Both the arguments underline the fact that sons receive higher preference compared with daughters, which either leads to foeticides/infanticides of females as well as inferior care once they are born, which in turn reduces their chance of survival. There is a smaller argument, which says that it is possible that male mortality at birth has reduced as well, which statistically accentuates the challenge of a falling child sex ratio as well.

Some silver linings are present

Irrespective of the arguments for a falling CSR, however, there are some silver linings. Policy makers and civil society activists are actively engaged in creating awareness about sex selection practices. One instance of this would be the current government’s ‘Beti bachao, beti padhao’ scheme, which translates into ‘Save the daughter, educate the daughter’. The scheme aims to tackle the very problem of a falling child sex ratio in 100 districts with low child sex ratios.

There is also on the ground improvement in some of the states, as of census 2011. The northern states/union territories of Punjab, Chandigarh and Haryana have made maximum improvement in the child sex ratio. This is heartening, since these states/UTs along with Jammu and Kashmir and Delhi have the lowest absolute CSRs in the country today. An improvement in some of these very states, suggests a sorely required reversal in trend. It appears that the bottom of CSR has been seen in other states like Gujarat and Himachal Pradesh as well.
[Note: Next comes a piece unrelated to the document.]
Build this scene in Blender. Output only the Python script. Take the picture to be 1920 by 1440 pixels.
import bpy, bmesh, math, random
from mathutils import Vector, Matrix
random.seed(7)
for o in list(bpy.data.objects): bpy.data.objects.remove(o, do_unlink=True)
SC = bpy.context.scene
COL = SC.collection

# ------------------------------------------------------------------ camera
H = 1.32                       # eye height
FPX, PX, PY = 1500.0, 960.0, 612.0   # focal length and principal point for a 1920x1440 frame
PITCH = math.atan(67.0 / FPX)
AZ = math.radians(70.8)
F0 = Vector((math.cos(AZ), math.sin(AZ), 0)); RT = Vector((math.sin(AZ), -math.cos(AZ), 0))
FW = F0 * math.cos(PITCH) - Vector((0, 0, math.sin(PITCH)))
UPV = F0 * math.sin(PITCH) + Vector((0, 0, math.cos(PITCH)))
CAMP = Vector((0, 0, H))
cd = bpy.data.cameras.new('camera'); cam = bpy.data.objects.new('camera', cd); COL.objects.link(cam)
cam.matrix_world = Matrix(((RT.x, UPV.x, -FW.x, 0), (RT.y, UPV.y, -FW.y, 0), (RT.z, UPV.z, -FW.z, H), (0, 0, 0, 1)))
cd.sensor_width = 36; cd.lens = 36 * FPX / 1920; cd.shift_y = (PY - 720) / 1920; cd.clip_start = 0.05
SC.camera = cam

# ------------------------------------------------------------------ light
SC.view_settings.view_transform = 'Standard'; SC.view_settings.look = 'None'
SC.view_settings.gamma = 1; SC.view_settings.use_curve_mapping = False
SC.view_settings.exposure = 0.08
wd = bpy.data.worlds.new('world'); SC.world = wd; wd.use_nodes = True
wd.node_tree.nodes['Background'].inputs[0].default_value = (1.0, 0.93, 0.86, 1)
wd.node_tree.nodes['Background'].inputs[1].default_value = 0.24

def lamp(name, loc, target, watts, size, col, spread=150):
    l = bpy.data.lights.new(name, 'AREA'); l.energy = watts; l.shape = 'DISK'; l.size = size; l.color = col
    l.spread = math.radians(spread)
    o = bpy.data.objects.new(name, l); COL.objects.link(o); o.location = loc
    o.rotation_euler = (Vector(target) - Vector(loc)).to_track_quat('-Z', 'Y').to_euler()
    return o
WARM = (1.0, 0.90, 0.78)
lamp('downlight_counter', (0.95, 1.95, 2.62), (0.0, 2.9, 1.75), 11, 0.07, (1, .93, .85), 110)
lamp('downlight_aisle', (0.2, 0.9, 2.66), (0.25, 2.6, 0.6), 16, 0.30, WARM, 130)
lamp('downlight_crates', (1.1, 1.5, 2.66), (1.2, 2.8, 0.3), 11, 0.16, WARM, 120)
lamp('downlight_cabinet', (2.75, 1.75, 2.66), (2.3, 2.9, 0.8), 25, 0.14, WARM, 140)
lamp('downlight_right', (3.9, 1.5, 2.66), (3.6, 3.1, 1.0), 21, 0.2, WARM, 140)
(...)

The problem is far from over, though

However, while some of the states lowest in CSR levels are improving, the problem seems to be growing in traditionally more gender equal states. A case in point is that of North East India, which has shown a largely secular decline in CSR as per the 2011 census compared to the 2001 census. Even though their CSR remains high in absolute terms, the decline is worth watching out for. A number of other states have also reported a decline in CSR, which has contributed to the overall decline. How the trend plays out remains to be seen, but for now, it would appear that things would get worse before they get better.